* start INFORMATION PROVIDED *
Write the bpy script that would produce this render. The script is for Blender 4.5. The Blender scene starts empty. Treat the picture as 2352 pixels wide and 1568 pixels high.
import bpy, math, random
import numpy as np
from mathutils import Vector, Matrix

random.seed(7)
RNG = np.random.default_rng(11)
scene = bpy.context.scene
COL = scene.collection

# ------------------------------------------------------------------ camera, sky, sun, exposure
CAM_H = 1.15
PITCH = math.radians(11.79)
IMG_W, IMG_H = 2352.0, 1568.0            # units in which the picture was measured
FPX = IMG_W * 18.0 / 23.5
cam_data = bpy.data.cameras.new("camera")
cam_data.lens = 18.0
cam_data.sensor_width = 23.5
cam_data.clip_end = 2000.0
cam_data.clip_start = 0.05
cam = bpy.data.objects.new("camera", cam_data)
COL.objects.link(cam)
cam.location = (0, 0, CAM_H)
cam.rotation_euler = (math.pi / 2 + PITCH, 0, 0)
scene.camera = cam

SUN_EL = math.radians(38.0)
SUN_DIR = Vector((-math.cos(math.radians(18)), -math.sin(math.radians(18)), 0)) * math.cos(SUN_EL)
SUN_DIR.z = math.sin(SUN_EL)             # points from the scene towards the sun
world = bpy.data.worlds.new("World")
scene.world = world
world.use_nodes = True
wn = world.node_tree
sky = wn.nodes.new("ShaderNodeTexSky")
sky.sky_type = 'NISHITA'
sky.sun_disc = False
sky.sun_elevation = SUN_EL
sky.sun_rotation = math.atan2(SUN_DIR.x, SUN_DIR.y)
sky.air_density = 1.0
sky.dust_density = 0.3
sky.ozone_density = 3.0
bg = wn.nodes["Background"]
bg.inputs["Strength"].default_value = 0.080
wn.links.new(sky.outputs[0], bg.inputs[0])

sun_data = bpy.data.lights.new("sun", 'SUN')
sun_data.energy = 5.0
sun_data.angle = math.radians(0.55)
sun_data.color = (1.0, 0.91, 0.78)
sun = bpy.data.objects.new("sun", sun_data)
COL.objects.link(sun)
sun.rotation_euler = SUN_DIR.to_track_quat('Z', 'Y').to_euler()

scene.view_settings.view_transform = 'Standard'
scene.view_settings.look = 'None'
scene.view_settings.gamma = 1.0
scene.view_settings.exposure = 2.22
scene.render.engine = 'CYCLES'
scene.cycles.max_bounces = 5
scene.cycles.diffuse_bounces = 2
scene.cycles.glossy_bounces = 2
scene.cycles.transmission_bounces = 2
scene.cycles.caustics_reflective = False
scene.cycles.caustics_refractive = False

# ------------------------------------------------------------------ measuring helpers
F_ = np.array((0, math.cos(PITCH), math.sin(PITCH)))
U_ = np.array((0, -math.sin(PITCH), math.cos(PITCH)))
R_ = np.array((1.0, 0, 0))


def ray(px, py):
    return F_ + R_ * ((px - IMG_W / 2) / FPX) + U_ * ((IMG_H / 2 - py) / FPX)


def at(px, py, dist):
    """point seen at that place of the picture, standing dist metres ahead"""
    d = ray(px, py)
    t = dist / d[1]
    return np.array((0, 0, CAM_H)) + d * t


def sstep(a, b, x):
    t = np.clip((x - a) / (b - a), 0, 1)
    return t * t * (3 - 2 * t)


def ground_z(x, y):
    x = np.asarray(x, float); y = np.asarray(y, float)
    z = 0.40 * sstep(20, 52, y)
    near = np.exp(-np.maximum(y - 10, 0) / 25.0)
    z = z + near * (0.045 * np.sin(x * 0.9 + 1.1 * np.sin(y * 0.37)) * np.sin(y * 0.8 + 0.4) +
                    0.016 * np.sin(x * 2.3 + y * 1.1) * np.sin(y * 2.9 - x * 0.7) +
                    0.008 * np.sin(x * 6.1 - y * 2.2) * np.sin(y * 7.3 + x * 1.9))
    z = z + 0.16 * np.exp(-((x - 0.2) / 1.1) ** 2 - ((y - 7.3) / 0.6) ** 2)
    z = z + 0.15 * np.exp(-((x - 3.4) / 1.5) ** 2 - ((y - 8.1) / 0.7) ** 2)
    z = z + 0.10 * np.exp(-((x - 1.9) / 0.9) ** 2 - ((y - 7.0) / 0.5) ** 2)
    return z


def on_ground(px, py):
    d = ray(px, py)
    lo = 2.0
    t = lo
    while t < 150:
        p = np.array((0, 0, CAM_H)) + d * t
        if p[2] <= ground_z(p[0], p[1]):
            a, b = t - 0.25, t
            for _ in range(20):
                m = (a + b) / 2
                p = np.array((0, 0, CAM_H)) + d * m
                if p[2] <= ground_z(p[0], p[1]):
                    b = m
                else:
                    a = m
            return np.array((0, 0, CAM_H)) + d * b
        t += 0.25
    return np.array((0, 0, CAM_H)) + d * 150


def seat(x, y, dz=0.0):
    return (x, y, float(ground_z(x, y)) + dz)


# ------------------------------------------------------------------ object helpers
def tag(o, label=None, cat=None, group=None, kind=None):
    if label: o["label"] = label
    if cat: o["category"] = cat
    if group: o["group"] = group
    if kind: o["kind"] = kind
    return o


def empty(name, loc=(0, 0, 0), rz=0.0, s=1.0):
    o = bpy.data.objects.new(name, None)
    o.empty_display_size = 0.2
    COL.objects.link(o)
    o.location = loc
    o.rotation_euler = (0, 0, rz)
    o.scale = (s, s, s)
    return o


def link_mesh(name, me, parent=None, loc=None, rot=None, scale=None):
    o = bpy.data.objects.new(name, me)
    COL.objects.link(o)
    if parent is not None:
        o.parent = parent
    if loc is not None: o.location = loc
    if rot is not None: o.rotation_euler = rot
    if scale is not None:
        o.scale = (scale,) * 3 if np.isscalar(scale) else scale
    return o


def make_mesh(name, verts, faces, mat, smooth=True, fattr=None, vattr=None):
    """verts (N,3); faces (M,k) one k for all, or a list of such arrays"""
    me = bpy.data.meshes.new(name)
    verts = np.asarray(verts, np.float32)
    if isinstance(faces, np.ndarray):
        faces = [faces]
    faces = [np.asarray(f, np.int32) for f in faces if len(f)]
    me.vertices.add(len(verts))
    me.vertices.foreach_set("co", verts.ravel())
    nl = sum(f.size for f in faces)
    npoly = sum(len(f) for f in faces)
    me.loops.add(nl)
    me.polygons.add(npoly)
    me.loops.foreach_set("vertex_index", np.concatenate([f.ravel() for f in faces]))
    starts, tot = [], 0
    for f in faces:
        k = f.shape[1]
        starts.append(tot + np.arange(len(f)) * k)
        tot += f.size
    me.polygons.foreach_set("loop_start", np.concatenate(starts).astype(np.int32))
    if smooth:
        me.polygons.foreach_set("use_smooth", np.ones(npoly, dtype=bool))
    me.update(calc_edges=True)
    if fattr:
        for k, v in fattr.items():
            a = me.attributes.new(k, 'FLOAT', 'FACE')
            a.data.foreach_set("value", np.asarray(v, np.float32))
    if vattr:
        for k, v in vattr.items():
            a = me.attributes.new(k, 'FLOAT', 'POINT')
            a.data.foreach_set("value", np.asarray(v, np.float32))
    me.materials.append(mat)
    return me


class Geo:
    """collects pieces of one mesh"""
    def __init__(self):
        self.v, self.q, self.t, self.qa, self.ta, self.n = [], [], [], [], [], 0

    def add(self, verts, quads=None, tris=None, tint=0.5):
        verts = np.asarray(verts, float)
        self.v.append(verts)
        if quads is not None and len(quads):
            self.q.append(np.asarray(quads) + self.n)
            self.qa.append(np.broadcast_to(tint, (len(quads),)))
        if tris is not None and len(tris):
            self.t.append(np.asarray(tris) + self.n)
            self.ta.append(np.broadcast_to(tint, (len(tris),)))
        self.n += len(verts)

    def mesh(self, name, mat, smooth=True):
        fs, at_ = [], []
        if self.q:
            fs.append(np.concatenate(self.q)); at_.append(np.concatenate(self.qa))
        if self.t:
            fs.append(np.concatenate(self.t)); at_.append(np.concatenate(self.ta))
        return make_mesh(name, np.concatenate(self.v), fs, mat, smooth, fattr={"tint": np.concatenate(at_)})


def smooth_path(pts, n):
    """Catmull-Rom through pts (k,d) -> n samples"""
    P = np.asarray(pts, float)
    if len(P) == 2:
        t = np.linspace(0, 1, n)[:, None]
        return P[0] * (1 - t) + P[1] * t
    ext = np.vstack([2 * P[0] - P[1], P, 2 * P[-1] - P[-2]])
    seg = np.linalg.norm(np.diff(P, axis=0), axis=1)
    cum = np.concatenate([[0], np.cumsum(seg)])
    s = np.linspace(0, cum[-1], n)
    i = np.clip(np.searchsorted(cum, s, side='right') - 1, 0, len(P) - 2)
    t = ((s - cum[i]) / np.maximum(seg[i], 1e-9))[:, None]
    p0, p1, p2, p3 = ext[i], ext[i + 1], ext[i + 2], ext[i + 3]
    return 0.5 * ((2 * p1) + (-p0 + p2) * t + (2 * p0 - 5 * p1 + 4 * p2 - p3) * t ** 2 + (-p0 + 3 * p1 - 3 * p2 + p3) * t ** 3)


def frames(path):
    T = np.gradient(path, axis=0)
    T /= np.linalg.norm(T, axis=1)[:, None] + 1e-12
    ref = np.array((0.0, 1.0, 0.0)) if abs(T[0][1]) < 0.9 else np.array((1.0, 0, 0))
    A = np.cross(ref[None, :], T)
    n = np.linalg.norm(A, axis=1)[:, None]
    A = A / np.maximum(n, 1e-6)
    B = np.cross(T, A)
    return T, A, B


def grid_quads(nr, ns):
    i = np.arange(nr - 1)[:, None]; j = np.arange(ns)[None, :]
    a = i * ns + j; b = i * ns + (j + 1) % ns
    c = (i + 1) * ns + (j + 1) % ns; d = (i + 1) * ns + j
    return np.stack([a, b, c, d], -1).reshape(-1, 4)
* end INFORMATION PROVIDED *
> WRITTEN PROBLEM:
Starting at the first line of the listing, retype every line up to and including the one with "COL = scene.collection".

> RESULT OF THE TASK:
Write the bpy script that would produce this render. The script is for Blender 4.5. The Blender scene starts empty. Treat the picture as 2352 pixels wide and 1568 pixels high.
import bpy, math, random
import numpy as np
from mathutils import Vector, Matrix

random.seed(7)
RNG = np.random.default_rng(11)
scene = bpy.context.scene
COL = scene.collection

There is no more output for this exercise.